Venture Compound, for its part, is making sure that the WAD experience is accessible to anyone who wants in. They operate as a non-profit and give 100 percent of sales from artwork directly back to the artists themselves. The work is affordable ($20-$50 price tags are not uncommon), and their art shows are almost always accompanied by live music.
They host open jazz jams that are often attended by younger teenage musicians who can’t get into bars to play. Many shows are BYOB, but Vance stresses that despite the Compound’s seemingly loose policies regarding the “rules” of art, it’s definitely not a place to underage drink or get drunk while seeing a show.
“If you can’t have a good time without substances,” he says, “then Venture Compound is not for you.”
However, the Compound and WAD in general are for anyone interested in supporting artists living and working in St. Petersburg.
“It’s what you see in creative commerce books,” T. Hampton Dohrman tells CL. “It’s a case study playing out in real time.”
Dohrman, 29, is the director of Creative Pinellas — a non-profit founded in 2011 to connect and fuel the creative community of Pinellas County. He applauds the collective experimentation of the district’s artists as well as the variety of arts it offers. He sees it as an alternative to the shinier storefronts and galleries of downtown St. Pete and Beach Drive. He even thinks the area can avoid the fate that often befalls such districts — the artists make the area cool, then the landlords price them out — by focusing on the continued “organic, passion-driven” growth it is already experiencing.
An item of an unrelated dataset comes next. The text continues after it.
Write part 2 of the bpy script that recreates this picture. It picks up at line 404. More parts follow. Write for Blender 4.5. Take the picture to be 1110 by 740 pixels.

Still, the prospect of rising rent is something that may eventually hinder the flourishing community as its profile rises.
Maryann Lynch, who owns several properties in the district while also operating Station Number Three — a fire station turned art gallery — has no plans to raise rent and even lowered it for several tenants during the recession.
It’s not certain whether every property owner will follow suit, and there’s no crystal ball to predict WAD’s future, but one thing is for certain: the district is waiting, ready to be embraced.
“This is our artistic home,” says Mark Etherington, who recently opened a multi-purpose community center called Black Valley Collective.
“That’s the beautiful thing about this place. Every warehouse could have something going on and not only would you not know it, but it’s usually something you’ve never seen before,” says Etherington, 25. “How often can you see a psychedelic rock and roll show and go across the street where someone is blowing a huge fucking vase? It’s pretty wild.”